DIRECTIVE: Without the pictures, print the lines running from the beginning of the material to the line containing "COL=sc.collection", both ends included.

--- --- ---

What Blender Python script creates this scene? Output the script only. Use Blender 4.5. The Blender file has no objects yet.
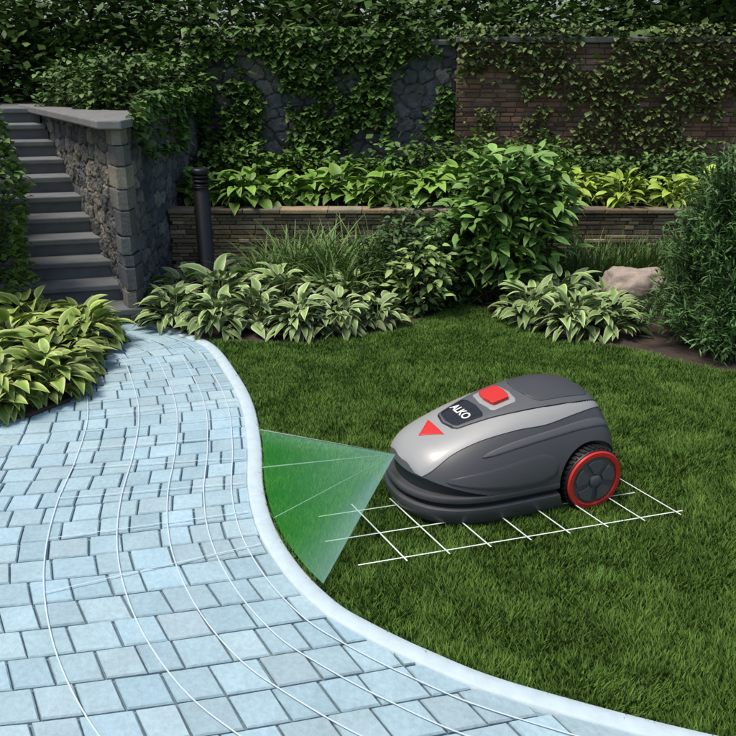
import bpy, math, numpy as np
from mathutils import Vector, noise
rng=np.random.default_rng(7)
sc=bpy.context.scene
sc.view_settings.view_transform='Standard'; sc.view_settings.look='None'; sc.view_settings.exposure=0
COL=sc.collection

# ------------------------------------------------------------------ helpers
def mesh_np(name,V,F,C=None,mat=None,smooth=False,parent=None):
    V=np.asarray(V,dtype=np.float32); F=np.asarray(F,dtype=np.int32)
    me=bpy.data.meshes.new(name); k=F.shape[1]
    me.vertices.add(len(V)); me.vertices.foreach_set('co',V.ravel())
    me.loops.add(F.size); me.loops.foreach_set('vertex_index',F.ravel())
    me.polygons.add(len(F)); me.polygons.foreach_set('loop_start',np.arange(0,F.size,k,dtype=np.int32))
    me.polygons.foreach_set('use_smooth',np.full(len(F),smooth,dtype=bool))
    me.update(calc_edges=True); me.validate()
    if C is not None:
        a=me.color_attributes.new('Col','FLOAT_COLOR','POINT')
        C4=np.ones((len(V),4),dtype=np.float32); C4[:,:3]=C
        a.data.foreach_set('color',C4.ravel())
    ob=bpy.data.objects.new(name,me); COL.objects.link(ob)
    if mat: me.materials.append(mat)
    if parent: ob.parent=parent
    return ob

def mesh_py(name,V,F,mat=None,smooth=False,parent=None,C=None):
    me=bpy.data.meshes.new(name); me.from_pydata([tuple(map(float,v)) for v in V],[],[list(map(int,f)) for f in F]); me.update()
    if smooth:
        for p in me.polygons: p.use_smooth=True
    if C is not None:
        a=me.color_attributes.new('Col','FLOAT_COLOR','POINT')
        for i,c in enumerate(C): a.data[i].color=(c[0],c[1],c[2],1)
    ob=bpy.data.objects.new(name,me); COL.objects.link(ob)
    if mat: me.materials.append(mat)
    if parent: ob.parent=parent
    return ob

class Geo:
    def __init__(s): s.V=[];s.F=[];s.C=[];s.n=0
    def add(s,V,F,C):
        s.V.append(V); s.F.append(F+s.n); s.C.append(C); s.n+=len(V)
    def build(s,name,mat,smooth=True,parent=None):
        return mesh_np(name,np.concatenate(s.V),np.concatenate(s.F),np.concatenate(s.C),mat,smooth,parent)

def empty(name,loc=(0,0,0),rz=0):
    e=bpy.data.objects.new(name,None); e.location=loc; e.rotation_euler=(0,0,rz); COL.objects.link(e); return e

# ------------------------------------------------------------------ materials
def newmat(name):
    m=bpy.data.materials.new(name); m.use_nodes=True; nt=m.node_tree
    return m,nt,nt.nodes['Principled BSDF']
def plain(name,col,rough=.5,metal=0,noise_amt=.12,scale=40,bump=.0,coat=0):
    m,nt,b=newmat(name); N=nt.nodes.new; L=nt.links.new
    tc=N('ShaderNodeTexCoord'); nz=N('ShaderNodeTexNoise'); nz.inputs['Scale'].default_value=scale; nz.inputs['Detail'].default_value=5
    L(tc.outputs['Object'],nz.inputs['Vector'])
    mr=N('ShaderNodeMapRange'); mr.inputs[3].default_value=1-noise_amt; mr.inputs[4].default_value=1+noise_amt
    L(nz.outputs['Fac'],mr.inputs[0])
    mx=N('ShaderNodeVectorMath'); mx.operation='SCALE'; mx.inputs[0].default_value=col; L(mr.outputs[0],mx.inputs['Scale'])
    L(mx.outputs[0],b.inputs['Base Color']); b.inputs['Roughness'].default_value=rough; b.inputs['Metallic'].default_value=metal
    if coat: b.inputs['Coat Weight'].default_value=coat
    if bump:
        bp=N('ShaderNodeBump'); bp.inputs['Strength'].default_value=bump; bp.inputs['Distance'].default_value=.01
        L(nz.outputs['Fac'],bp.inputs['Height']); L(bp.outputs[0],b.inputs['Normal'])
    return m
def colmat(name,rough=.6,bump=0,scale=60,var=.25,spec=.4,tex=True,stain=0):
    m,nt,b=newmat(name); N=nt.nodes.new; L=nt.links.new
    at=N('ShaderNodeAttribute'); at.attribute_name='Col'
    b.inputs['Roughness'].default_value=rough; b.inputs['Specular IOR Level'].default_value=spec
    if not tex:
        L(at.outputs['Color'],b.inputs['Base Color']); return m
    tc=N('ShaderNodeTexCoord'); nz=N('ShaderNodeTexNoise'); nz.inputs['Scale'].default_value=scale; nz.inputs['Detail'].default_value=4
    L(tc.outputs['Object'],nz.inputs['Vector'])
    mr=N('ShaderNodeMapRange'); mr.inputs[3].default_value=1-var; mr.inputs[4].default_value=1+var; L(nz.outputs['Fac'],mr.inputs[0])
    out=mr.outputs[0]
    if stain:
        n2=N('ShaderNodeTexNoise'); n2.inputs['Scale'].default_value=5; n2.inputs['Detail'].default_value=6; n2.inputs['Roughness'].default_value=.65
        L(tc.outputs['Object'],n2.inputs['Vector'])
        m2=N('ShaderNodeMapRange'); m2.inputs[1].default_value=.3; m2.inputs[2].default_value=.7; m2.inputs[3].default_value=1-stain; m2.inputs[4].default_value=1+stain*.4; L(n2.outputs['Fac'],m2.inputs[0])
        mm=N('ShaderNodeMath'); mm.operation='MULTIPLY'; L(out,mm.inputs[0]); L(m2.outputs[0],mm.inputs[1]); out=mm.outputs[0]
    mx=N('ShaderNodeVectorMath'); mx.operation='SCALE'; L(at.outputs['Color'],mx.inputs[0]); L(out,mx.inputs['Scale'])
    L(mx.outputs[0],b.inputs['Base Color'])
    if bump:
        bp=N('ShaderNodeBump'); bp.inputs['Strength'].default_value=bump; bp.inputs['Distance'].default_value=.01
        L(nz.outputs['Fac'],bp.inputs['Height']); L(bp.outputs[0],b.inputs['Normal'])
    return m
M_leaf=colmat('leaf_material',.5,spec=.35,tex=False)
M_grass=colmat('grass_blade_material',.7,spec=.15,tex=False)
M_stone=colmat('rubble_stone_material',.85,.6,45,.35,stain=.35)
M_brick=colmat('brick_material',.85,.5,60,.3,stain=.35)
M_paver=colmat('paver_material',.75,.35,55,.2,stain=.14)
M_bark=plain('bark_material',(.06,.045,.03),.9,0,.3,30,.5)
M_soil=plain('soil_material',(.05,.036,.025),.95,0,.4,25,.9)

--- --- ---

RESPONSE FOR THIS EXERCISE:
What Blender Python script creates this scene? Output the script only. Use Blender 4.5. The Blender file has no objects yet.
import bpy, math, numpy as np
from mathutils import Vector, noise
rng=np.random.default_rng(7)
sc=bpy.context.scene
sc.view_settings.view_transform='Standard'; sc.view_settings.look='None'; sc.view_settings.exposure=0
COL=sc.collection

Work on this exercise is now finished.